Special Kid-Friendly Sleep/Activity Tracker?
December 14, 2018 7:03 AM   Subscribe

We (the caregivers of an epileptic, developmentally-delayed six year old) are looking for recommendations for a consumer-grade wearable that might help monitor the kid's day-to-day sleep outcomes and certain physiological responses at school.

It should:
- have robust sleep sensing/analysis capacity;
- track and log pulse/stress during waking hours;
- be water resistant and hard for a small child to remove and lose; and
- have minimal/hide-able screen and/or physical interfaces that could be distracting or be otherwise messed with without external software management

It'd be nice if it:
- were fully water proof;
- could map movements by GPS; and
- had a really long charge cycle.
posted by anonymous to Health & Fitness (1 answer total)
 
I've tried a few brands of fitness trackers and I'm currently pretty happy with my Garmin Vivosmart 4, which does most of what your looking for.

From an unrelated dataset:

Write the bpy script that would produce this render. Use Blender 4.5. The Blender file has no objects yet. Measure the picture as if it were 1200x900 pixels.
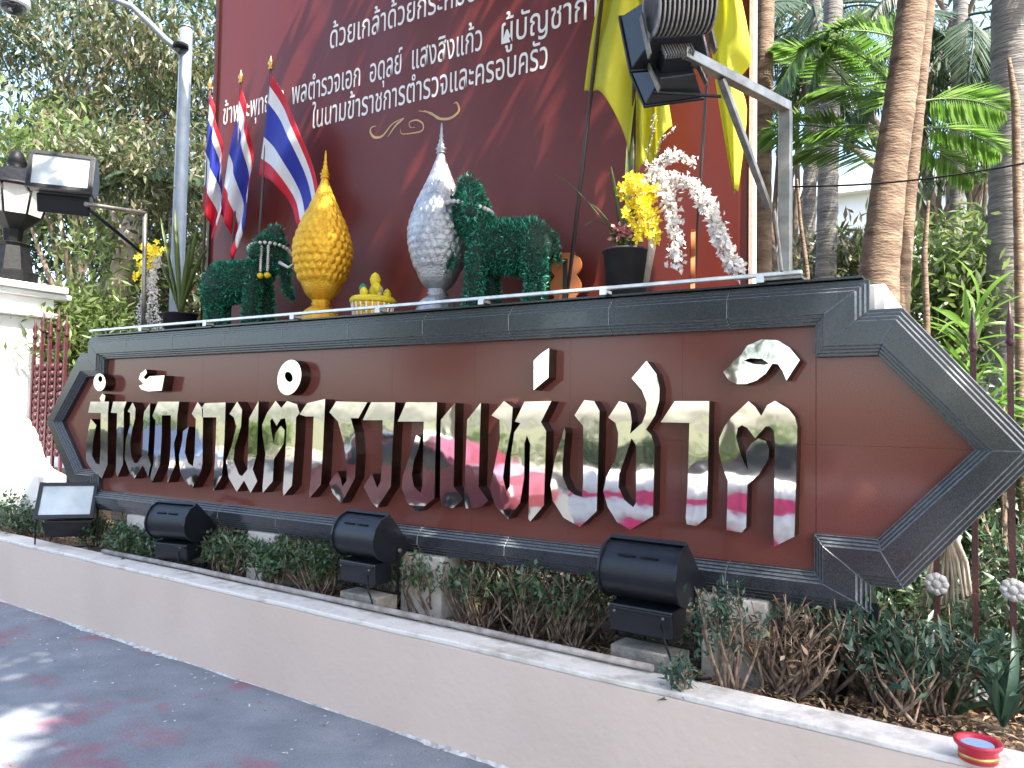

- Sleep tracking is decent. Or, at least, it roughly reflects the way I feel my night went most of the time.
- Stress tracking also seems fairly accurate (I never realized how much reading the MiFi politics thread gets my heartrate going until I got this device).
- Waterproof.
- Regular watchband type buckle; I don't know if this would be to easy to remove, but it definitely doesn't come off accidentally.
- The screen is not big, and you can set its "do not disturb" time to be all day, meaning that moving your wrist wouldn't turn it on. The tap to access mode is kind of tricky for an adult trying to use it; I think it would be pretty unlikely for a kid to figure it out on their own.

But:
- No GPS
- Charge cycle is OK. I can go about 5-6 days on a charge, and that is with phone notifications for everything turned on. If you turned that option off for your kid, I'll bet you could charge once a week. This is way better than most rechargeable options out there. My previous band, a Fitbit Flex 2, needed charging almost every other day.

The Garmin Vivosmart 3 is cheaper and has pretty much the same capabilities, I think, just a generation older and a little bulkier. The Vivofit Jr 2 is designed for kids, and the nice thing about it is its replaceable battery, which is supposed to last about a year. However, it won't do stress tracking (no HR monitor), and ironically, the screen is probably more distracting as it's designed to be easier for a kid to interact with.